-- Begin --
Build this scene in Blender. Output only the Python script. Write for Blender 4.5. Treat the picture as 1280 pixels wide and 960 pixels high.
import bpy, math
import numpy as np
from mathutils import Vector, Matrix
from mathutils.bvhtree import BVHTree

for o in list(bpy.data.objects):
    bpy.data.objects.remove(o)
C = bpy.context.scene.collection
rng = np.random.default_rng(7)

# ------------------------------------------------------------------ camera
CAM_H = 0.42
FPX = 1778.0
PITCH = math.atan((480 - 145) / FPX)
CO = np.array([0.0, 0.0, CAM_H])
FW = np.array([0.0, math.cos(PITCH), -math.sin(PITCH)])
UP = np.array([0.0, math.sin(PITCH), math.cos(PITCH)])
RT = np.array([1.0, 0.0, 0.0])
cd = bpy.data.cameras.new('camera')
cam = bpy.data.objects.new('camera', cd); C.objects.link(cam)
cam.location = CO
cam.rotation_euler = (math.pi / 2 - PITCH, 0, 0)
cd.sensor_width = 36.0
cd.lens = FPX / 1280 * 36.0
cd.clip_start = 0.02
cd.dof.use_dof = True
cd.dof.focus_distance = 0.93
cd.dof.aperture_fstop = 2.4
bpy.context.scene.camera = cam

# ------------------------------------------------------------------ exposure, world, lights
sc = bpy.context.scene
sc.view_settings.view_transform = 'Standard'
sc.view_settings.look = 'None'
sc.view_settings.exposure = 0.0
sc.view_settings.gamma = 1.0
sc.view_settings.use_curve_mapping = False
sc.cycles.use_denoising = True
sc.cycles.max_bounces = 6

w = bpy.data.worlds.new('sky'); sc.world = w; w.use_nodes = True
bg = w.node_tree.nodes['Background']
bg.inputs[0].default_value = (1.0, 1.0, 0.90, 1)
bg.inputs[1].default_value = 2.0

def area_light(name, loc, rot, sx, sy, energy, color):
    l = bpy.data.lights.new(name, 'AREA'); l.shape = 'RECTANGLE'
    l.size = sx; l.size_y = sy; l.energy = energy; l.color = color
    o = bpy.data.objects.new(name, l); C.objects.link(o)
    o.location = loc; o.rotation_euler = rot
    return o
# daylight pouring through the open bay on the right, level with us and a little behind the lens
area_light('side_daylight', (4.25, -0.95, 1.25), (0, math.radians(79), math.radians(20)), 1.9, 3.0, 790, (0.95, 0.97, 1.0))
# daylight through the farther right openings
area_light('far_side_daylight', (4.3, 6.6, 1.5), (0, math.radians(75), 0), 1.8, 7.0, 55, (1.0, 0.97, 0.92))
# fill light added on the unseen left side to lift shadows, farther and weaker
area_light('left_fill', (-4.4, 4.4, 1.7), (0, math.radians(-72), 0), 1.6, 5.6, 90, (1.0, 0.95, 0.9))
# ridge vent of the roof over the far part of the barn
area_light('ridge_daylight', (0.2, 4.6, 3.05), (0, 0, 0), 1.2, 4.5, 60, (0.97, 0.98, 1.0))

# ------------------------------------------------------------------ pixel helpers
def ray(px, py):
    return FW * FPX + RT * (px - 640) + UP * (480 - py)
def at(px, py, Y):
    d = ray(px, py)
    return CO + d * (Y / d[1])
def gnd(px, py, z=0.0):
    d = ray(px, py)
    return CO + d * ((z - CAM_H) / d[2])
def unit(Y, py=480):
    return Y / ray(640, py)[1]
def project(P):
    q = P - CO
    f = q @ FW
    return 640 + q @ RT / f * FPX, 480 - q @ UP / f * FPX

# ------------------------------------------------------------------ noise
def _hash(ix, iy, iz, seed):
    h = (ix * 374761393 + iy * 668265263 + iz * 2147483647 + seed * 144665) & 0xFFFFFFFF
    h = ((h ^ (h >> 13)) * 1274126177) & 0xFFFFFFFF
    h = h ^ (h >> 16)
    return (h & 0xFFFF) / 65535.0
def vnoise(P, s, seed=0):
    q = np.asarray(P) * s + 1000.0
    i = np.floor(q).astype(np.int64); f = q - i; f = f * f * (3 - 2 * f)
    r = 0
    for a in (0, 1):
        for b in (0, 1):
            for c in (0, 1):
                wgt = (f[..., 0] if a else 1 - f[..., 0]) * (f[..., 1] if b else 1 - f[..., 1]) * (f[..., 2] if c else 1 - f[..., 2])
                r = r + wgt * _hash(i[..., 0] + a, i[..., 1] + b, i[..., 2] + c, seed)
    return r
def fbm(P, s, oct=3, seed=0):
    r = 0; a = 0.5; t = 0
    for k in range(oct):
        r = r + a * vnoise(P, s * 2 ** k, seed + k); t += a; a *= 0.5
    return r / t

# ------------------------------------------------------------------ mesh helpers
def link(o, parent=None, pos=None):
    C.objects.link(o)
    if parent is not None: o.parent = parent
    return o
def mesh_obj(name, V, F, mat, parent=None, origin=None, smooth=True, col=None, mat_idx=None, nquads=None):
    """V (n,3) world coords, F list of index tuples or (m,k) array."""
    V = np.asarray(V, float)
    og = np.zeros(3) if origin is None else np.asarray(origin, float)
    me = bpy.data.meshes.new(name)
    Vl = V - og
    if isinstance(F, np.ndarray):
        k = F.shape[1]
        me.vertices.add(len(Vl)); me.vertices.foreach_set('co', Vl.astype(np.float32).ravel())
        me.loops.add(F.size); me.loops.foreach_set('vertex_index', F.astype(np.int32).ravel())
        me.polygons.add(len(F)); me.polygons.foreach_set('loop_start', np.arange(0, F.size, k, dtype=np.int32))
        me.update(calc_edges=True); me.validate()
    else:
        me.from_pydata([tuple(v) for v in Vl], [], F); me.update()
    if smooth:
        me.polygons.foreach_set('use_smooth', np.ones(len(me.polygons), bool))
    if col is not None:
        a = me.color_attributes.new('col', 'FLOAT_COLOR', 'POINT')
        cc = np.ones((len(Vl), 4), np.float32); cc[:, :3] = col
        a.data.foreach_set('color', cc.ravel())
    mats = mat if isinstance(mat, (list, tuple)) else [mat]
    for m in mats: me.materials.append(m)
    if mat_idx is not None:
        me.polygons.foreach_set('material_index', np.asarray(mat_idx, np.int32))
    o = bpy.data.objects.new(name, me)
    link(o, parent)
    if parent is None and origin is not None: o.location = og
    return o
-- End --
Exercise prompt
Search the preceding listing for "scene" and extract every line where it is found.

Final result
Build this scene in Blender. Output only the Python script. Write for Blender 4.5. Treat the picture as 1280 pixels wide and 960 pixels high.
C = bpy.context.scene.collection
bpy.context.scene.camera = cam
sc = bpy.context.scene